We like to believe we make well-analyzed, rational decisions. We consciously evaluate data, massage statistics and assign weights to the pros and cons of what we think are potential outcomes. Yet time and time again, we realize in hindsight that we didn’t make a rational decision – buying that stock near the top, investing in the vacation house in 2008 or leaving our spouse for someone seemingly so much more interesting… all have a way of looking downright stupid a few years or even months down the road.
We tell ourselves “I will never do that again”. We vow to be more objective and less swayed by our emotions.
And the beat goes on.
Could it be that maybe our whole approach to making judgment calls is based on faulty assumptions? It sure seems that way when Harvard can put 70 portfolio managers in a room and over the course of two days even these professionals in probability fail the group exercises over and over and over.

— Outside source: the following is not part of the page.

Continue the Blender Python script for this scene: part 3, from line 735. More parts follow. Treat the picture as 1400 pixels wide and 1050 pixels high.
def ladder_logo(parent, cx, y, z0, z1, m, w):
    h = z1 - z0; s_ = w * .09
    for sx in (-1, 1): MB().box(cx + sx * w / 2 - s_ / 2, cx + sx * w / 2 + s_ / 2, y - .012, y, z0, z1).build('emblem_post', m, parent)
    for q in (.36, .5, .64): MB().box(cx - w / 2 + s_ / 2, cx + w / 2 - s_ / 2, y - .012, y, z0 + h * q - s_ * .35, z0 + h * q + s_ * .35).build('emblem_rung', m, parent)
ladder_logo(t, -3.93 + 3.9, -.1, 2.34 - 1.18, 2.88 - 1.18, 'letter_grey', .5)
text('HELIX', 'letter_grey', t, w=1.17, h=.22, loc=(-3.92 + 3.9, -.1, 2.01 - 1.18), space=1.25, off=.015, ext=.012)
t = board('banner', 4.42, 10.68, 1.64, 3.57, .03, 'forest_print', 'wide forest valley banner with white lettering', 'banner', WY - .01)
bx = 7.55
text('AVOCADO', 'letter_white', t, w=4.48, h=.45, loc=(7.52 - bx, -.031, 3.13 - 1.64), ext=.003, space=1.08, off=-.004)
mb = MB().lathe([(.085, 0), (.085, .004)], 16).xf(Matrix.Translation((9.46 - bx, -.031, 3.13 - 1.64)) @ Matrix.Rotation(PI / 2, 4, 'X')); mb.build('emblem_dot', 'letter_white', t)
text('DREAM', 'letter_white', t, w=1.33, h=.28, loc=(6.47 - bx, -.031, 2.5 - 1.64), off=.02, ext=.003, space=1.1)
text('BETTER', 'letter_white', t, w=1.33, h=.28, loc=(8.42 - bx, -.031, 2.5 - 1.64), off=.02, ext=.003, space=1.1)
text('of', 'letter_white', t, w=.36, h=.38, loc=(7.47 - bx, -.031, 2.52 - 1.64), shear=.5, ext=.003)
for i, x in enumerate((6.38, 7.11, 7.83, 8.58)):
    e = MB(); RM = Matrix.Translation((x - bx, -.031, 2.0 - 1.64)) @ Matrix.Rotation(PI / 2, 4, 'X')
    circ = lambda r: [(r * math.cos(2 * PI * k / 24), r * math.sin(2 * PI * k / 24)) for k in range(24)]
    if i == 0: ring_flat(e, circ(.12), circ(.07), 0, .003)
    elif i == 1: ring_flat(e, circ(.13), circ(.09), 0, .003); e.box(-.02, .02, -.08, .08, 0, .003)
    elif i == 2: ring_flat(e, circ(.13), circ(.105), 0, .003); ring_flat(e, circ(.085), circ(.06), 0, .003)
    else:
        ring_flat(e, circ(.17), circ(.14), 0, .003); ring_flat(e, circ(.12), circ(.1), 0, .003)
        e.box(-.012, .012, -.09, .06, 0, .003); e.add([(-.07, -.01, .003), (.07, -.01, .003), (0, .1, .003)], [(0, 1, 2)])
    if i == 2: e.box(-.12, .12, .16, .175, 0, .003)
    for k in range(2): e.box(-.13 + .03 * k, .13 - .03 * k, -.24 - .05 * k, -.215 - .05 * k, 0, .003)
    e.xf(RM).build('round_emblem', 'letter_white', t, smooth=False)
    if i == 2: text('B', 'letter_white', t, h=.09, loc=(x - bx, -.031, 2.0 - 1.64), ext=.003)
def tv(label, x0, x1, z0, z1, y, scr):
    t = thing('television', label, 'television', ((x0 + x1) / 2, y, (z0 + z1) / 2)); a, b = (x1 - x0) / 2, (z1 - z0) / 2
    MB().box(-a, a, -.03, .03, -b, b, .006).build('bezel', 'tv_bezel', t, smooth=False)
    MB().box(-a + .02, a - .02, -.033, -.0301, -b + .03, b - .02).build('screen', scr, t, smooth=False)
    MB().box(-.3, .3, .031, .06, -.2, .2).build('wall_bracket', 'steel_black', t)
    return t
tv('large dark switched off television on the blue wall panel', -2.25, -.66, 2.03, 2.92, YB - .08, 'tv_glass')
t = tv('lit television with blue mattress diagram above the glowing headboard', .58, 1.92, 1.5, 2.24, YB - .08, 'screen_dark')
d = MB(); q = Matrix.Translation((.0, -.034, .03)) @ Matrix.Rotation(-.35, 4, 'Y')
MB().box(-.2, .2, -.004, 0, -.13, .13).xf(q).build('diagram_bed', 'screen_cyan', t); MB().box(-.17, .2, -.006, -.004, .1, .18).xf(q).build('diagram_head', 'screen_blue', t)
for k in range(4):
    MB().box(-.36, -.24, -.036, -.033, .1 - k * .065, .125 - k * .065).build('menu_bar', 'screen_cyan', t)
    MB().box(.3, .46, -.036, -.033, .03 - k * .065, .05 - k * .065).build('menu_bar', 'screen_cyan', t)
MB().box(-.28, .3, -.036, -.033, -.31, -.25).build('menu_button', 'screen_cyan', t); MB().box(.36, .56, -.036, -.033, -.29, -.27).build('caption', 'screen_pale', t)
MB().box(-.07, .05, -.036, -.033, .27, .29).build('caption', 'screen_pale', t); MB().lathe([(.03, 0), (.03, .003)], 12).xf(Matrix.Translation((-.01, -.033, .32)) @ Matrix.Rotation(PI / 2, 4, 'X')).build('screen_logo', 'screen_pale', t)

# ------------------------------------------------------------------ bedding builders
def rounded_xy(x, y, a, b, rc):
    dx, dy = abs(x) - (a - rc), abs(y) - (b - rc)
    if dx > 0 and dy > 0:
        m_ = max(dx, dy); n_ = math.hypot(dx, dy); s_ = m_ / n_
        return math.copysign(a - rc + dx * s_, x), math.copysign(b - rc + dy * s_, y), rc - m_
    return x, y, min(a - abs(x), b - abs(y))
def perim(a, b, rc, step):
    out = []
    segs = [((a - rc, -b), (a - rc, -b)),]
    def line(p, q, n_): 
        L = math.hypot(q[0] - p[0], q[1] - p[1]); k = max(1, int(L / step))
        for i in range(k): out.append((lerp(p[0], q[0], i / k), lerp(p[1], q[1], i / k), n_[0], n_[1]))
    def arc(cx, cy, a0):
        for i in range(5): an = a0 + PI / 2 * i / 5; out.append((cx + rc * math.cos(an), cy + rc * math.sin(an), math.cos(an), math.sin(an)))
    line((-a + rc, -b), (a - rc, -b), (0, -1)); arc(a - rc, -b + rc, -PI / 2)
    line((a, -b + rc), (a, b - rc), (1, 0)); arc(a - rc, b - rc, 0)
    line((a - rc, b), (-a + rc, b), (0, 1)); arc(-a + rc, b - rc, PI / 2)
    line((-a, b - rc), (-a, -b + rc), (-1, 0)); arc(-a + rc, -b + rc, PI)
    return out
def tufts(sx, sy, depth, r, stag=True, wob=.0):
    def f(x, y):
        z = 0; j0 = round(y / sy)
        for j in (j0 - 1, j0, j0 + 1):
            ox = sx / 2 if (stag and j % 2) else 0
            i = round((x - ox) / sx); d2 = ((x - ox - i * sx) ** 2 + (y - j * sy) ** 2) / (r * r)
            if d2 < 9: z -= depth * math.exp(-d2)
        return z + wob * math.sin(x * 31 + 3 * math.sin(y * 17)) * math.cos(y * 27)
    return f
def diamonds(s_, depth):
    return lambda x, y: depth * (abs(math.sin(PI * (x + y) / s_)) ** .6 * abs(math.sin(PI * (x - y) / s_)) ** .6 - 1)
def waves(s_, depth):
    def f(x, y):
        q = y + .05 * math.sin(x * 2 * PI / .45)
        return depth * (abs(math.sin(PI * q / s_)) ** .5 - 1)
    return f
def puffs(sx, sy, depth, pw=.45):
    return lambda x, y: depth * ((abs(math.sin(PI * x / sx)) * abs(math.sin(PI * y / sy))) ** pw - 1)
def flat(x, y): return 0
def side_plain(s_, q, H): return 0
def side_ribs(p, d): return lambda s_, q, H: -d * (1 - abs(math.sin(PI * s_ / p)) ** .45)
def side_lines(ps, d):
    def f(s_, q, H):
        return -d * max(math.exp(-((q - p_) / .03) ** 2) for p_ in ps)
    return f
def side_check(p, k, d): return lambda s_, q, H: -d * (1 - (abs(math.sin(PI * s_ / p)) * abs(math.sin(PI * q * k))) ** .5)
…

How about we take a step back and reconsider the substrate of decisions altogether? I submit to you that while we believe we are thinking analytically we are really working within a social and emotional context that skews our field of vision in the same way those fun house glasses at the carnival do.
Within markets, research shows that traders who understand the market as a social game do better. Even in probability tests, research shows that people who understand the problem in terms of humans instead of in terms of numbers will most likely deduce the correct answer more quickly and more often.
Likewise, it is very easy to predict decisions if one understands that residual emotion from previous results colors the way one sees a new problem. (In practicality this looks like what would have been a good idea yesterday, seems like the right thing to do now).
This social emotional context is the thesis of the book that sooner or later I will finish. In the meantime, I ask you to at least give the idea some thought – maybe our logically analytical numerically based thinking isn’t the creme de la creme.